Maka dari itu bagaimanpun juga dalam dunia demokrasi tak bisah menghindar dari sebuah pro dan kontra yang di dalamnya ada aktivitas saling mengkritik, bahkan menghujat.


Tulisan dalam buku tersebut sebenarnya adalah naskah pidato yang ia bawakan pada sebuah acara di taman Ismail Marzuki, hingga pada akhirnya terbit sebagai sebuah buku. Kira-kira sebanyak 80 halaman berisi tentang gagasanya pada pidatonya di taman Ismail Marzuki dan beberapa lembar lainya berisi tentang tulisan atau tanggapan-tanggapan kritik dan kontra atas naska pidato tersebut, serta beberapa halaman berisih tanggapan balik oleh ia sendiri sebagai penulis. Buku yang tipis dan tidak banyak membuang-buang waktu anda jika membacanya.


Ada beberapa para intelektual di masa itu menanggapi isi pidato tersebut salah satunya dosen Psikolgi di universitas indonesia yakni: Sarlito Wirawan Sarwono. Ia menulisan tanggapannya cukup memukau sebab berdasarkan sudut pandang Psikologi ia berkomentar bagaimana Mockhtar Lubis mengatakan bahwa masyarakat Indonesia dari nenek moyangnya sampai sekarang masih mengerami sikap feodal. Semisal atasan harus di panggil bos atau bapak sama bawahannya, atau majikan harus di panggil tuan, atau beberapa orang yang status sosialnya tinggi harus di hormati oleh mereka yang status sosialnya rendah tampa ada perlakuan sebaliknya. 


Biasanya ini terjadi dari mereka yang aliran darah biru atau dari keluarga Bangsawan kepada mereka yang bukan dari keluarga Bangsawan.

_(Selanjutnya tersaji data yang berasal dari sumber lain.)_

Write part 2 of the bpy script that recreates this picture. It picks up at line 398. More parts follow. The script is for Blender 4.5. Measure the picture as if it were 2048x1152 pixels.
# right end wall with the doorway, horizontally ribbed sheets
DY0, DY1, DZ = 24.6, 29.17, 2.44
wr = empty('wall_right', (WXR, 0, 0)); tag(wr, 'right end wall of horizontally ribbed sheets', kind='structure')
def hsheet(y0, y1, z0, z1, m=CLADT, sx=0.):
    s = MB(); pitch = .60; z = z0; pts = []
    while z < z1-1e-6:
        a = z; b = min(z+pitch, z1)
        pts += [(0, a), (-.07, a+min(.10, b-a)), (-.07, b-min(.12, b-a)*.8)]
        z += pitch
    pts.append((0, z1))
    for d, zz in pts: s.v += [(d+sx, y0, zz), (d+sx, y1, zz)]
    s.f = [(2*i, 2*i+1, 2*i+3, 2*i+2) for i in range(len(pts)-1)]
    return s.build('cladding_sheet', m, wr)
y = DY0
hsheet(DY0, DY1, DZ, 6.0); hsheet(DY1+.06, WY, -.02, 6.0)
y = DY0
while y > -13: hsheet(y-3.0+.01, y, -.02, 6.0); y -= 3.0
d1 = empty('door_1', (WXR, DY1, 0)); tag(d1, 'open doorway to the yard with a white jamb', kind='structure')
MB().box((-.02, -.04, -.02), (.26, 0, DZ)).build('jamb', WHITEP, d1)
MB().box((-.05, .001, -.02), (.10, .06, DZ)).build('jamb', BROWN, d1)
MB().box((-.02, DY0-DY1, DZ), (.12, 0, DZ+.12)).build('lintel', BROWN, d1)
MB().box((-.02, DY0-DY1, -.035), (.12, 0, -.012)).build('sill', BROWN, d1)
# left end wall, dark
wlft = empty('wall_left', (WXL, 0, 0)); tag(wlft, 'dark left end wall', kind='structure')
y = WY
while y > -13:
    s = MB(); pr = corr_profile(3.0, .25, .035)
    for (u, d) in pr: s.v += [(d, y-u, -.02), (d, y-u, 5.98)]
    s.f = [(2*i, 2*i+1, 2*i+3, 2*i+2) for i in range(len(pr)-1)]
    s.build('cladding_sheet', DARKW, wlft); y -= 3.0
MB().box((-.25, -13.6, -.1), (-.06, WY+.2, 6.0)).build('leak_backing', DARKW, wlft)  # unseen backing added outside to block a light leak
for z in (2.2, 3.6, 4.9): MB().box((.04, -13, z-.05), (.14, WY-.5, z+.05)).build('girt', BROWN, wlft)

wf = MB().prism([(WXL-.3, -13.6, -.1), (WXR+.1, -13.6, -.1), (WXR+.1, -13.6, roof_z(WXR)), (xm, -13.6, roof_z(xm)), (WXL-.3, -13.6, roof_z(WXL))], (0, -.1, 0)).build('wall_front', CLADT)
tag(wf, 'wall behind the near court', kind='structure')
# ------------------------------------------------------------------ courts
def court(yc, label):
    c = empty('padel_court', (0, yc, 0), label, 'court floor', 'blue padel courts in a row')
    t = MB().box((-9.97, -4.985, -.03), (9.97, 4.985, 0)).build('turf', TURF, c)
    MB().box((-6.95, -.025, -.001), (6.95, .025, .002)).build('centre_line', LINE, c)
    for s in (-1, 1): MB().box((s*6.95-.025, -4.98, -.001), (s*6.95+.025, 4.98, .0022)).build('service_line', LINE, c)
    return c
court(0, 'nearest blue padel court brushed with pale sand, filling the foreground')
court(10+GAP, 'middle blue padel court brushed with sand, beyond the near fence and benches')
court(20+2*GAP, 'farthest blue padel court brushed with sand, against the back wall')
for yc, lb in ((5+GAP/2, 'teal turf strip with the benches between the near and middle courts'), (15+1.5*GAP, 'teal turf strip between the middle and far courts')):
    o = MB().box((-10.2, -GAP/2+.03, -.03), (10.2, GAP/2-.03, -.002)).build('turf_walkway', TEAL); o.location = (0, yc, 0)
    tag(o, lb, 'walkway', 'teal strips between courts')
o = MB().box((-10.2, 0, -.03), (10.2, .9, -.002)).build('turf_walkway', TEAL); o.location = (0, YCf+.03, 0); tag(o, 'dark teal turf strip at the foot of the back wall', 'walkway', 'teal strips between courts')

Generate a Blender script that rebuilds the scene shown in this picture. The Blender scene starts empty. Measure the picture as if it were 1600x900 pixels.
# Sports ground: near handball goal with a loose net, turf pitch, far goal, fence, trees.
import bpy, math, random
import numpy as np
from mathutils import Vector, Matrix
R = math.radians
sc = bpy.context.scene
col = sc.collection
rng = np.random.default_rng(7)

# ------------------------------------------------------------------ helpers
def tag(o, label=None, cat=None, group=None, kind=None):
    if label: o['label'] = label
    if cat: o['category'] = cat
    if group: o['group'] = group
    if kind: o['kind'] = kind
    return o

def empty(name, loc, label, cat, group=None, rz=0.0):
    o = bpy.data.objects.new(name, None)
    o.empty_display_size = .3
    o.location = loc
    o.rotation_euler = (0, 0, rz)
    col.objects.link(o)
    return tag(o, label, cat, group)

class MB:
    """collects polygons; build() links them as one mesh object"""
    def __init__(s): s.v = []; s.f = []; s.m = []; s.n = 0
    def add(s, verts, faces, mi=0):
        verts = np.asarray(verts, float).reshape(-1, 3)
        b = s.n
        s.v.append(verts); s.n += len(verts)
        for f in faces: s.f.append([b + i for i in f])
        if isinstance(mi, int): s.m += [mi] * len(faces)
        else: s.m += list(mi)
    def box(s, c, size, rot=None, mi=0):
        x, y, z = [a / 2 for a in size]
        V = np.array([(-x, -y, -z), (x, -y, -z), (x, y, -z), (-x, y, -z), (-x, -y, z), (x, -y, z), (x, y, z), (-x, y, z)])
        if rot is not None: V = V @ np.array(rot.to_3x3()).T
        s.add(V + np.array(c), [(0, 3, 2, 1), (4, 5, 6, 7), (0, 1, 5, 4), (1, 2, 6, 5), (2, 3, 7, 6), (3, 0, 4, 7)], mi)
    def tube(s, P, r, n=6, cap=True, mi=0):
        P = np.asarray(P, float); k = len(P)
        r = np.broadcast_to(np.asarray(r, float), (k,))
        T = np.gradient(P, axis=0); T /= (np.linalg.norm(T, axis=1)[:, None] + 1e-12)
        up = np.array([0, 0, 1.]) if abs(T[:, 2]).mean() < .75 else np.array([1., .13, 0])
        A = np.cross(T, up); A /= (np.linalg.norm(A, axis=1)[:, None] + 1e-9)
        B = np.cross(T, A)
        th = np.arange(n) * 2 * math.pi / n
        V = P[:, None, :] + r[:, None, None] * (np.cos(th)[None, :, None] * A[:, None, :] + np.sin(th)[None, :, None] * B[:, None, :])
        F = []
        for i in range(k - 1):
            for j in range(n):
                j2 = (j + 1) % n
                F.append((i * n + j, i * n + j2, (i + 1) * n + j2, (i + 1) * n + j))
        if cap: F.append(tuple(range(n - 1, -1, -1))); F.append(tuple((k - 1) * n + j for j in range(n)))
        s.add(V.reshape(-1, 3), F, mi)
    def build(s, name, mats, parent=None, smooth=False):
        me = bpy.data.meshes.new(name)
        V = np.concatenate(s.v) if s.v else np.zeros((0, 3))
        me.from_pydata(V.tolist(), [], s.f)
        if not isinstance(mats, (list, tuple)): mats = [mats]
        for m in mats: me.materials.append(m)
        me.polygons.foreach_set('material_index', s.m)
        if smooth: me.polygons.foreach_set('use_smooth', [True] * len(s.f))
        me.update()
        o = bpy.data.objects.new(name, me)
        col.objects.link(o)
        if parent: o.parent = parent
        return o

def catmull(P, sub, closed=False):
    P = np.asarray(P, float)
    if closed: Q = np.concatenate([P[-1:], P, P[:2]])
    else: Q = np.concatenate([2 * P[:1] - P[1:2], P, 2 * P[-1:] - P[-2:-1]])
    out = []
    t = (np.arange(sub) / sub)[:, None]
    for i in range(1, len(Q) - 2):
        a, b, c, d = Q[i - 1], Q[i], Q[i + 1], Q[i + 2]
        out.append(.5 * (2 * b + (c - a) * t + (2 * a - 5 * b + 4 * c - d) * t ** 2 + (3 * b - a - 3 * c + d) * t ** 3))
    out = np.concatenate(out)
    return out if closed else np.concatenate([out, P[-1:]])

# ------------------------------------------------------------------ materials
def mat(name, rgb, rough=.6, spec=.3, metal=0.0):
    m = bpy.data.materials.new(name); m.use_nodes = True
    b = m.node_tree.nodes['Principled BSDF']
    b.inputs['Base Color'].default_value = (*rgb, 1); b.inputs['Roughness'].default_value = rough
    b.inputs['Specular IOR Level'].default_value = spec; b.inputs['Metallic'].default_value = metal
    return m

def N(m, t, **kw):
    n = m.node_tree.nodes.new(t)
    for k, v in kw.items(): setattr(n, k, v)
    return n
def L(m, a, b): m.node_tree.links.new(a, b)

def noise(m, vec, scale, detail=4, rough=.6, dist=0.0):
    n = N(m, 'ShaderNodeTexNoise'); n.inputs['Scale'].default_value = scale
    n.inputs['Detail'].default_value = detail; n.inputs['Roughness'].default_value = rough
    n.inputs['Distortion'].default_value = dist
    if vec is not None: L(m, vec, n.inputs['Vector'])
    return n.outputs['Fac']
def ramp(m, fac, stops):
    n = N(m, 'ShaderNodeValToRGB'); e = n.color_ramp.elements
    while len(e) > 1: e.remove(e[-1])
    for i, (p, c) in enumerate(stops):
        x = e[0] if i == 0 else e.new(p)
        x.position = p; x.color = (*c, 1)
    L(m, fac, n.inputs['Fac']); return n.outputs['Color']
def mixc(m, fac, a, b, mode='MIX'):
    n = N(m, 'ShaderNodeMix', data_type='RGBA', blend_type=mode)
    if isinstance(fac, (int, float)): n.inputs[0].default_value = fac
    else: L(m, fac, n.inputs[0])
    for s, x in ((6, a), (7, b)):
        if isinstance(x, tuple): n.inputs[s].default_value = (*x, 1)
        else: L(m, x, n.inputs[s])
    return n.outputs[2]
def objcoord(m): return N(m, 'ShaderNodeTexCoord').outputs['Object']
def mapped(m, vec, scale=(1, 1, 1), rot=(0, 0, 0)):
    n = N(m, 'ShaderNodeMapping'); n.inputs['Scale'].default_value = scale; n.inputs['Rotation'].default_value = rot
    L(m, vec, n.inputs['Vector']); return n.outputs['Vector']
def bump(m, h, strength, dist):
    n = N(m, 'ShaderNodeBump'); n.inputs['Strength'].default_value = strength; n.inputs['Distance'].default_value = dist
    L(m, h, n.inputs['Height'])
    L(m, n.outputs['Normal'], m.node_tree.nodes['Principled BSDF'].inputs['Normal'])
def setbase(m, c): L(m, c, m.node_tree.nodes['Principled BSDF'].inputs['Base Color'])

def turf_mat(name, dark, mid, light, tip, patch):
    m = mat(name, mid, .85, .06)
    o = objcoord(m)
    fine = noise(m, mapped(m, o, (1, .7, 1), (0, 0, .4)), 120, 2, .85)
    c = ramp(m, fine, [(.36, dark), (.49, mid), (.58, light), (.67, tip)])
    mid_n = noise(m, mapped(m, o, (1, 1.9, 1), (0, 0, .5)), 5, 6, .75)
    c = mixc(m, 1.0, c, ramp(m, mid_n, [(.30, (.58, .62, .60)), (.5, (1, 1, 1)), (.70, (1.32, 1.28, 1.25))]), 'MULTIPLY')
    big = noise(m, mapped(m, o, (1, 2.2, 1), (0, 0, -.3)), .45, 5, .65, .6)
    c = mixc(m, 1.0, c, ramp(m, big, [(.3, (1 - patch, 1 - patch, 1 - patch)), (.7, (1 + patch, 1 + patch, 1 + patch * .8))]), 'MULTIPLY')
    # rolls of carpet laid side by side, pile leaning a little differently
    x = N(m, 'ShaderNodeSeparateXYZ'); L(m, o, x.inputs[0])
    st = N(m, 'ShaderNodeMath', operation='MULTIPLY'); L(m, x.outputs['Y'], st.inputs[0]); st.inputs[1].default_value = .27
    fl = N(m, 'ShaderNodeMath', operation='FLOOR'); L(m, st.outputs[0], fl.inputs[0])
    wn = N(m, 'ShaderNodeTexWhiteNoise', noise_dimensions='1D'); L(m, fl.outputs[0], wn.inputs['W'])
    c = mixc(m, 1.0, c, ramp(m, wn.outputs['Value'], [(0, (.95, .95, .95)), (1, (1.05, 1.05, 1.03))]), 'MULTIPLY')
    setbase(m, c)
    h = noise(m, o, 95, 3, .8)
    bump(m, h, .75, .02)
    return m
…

Hal ini memang sudah jarang terjadi sekarang. tetapi beberapa pratek politisi di Indonesia masih diam-diam mengeraminya, mungkin karena ia beranggapan karena moyangnya adalah pahlawan di masalalu, atau yang paling nyentil tentang kepercayaan orang Indonesia atas mitos-mitos atau tahayul.


Ada juga tanggapan dari seorang sepuh menuruk Mockhtar Lubis yakni: Margono Djojohadikusumo. Ia mengemukakan pendapatnya dengan judul Foadalisme, New feodalisme, dam Aristokrasi. Baragkali tigal hal inilah yang terjadi di Indonesia seperti yang di katakan oleh pemilik naskah Manusia Indonesia. Tetapi lain dari itu, menurut Margono sikap si pemilik naskah cenderung {anti jawa}. Tetapi cepat-cepat di banta oleh si pemilik naskah dengan mengatakan bahwa apa yang ia kemukakan di dalam tulisannya tersebut tidaklah anti Jawa, ia bahkan menulis dengan sangat jelas bahwa tulisannya bahkan menyoroti bangsa Melayu secara keseluruhan.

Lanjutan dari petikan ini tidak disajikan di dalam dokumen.